Конкретный повод для этой статьи печален – кончина Франко Дзеффирелли.
Это был последний из могикан, понимавший суть оперы и ее предназначение в этом мире, мастер «большого стиля»…
Поговорим об этом. Большой стиль – это и есть опера в ее классическом понимании. Соответственно, никакого иного стиля опера, если говорить о ней в постановочном аспекте, и не приемлет.
Все рассуждения об особой стилистике, допустим, камерной оперы или лирической, или музыкальной драмы – это разговоры об ином искусстве. И старая интермедия «Служанка-госпожа», и «Моцарт и Сальери» (небольшие «малонаселенные» оперы, принадлежащие к разным жанрам и эпохам), и «Вертер» (лирическая опера), и «Борис Годунов» (музыкальная драма) при всех своих жанровых и формообразующих различиях все равно сохраняют глубинные «водоносные пласты» большого оперного стиля, если не понимать его узко догматически, привязывая к исторической жанровой конкретике, например, «большой французской опере».
Эти мои утверждения могут встретить непонимание и даже яростное возражение, поэтому требуют пояснения.

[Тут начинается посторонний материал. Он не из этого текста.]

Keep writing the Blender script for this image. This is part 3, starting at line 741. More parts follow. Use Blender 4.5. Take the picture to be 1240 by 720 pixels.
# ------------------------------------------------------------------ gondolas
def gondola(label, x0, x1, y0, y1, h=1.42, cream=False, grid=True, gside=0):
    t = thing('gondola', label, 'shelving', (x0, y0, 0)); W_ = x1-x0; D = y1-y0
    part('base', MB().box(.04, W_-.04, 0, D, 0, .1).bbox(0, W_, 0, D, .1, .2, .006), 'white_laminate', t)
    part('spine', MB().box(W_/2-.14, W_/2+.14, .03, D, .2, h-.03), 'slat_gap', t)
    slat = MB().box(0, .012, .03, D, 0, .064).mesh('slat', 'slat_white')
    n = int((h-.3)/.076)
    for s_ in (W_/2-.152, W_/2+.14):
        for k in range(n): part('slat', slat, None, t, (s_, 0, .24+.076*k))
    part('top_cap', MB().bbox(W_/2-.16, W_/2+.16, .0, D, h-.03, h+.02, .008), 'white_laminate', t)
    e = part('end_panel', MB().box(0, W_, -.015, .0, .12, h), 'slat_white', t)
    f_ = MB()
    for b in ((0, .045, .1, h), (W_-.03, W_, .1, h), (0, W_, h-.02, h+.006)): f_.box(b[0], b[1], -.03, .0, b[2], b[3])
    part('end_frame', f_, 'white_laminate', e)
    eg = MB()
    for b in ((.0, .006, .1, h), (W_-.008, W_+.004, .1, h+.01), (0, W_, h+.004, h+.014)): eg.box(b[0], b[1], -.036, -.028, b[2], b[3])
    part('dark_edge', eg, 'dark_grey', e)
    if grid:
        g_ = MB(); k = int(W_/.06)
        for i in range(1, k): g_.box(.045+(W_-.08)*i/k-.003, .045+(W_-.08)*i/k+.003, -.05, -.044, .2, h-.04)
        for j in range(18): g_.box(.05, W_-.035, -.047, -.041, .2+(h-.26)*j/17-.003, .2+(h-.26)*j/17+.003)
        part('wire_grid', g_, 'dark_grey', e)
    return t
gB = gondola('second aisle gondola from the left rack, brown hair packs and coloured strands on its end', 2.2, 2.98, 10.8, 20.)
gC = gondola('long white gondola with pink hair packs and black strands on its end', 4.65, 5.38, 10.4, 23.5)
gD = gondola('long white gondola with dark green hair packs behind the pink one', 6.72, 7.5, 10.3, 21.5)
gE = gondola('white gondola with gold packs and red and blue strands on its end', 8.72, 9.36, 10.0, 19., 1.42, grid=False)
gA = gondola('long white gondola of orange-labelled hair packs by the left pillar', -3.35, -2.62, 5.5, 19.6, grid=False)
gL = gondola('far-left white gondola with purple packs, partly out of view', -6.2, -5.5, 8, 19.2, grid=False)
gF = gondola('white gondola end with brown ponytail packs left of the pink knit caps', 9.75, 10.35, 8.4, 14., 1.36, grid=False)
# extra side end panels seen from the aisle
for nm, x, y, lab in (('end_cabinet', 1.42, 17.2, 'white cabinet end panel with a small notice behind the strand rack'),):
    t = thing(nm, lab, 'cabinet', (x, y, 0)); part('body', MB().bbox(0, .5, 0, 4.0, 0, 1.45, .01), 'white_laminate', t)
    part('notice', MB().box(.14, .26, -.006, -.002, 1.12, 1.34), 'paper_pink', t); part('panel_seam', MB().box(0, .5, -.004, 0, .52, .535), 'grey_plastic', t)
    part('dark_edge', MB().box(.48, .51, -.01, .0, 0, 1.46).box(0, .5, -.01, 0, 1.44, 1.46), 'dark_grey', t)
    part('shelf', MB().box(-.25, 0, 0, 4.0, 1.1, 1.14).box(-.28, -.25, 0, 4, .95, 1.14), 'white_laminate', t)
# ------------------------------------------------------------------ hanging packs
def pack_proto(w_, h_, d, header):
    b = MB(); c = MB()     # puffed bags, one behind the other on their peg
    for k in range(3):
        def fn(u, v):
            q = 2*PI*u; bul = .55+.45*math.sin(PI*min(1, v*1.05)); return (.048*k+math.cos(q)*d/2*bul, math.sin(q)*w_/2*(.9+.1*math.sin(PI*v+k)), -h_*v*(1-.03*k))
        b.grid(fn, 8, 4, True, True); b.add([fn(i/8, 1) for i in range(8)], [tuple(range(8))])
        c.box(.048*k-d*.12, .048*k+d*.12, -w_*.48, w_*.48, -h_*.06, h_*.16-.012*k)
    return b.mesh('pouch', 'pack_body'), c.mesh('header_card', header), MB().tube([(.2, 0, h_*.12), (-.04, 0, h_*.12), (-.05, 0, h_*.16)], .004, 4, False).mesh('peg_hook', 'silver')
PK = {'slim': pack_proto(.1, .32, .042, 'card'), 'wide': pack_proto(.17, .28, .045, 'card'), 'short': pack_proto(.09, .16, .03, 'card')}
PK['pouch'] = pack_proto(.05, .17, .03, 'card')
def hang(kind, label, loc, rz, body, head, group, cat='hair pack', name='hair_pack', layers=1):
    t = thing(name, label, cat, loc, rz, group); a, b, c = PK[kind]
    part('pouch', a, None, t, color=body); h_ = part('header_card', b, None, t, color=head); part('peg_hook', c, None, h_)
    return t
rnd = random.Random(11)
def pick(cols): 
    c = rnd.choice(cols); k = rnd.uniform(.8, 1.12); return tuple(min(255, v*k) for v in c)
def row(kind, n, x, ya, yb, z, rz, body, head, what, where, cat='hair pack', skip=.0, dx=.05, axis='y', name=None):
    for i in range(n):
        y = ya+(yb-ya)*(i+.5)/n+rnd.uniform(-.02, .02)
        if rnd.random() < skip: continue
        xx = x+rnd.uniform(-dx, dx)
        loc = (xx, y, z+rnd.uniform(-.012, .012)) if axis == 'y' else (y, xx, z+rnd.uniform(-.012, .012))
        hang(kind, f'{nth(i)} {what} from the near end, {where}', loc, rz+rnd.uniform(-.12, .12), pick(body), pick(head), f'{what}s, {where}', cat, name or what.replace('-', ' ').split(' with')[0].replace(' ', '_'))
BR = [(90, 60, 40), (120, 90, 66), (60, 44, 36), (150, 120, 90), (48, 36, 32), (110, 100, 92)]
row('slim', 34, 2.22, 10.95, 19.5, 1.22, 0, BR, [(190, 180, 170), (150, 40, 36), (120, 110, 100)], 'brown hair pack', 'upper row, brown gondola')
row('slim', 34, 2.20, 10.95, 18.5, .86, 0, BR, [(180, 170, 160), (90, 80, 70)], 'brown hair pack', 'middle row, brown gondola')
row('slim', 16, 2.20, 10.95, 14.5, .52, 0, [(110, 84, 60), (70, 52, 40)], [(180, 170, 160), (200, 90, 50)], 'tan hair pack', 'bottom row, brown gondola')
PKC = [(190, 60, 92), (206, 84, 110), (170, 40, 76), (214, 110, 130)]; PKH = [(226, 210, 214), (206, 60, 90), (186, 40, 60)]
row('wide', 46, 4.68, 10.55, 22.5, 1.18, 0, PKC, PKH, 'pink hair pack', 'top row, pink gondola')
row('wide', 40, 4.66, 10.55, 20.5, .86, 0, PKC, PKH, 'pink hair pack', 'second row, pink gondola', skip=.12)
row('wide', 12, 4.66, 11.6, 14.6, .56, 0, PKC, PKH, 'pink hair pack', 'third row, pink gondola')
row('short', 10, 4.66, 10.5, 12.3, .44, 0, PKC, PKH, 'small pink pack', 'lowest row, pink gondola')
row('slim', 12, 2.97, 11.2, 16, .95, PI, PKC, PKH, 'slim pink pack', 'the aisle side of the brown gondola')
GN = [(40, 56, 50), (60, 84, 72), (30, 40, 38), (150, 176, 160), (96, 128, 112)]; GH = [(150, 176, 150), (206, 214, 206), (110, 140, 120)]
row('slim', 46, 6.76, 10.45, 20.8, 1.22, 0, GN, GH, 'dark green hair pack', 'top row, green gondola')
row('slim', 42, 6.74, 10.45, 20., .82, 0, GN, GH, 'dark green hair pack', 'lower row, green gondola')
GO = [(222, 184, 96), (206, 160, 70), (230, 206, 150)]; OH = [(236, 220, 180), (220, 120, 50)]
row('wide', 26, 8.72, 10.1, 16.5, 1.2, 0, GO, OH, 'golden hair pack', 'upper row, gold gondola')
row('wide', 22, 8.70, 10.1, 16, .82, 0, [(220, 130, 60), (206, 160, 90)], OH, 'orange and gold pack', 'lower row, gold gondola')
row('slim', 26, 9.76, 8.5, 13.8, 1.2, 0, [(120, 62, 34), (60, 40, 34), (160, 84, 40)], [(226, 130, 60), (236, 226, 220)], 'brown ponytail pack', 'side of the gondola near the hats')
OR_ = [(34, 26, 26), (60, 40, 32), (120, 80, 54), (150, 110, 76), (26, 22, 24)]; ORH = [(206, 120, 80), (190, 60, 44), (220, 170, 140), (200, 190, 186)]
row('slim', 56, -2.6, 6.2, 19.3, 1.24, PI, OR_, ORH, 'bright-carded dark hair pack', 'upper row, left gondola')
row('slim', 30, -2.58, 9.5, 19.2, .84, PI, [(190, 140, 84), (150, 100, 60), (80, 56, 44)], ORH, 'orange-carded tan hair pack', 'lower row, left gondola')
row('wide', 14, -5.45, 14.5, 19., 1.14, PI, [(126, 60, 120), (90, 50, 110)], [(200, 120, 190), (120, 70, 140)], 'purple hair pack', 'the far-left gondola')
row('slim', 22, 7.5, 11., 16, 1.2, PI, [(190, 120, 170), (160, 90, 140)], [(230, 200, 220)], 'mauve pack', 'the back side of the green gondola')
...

Допустим, одноактная опера камерного характера, где нам «рассказывают» какую-то частную интимную новеллу, где нет хоров, малый состав оркестра и солистов, – разве она сопрягается с понятием большого оперного стиля? Если она сделана по оперным канонам (о которых речь пойдет ниже), то да! Ибо надо отличать камерную и большую оперы в буквальном жанровом смысле (по их масштабам и характеру сюжета, форме, составу исполнителей) от камерного и большого стилей, как неких эстетических категорий.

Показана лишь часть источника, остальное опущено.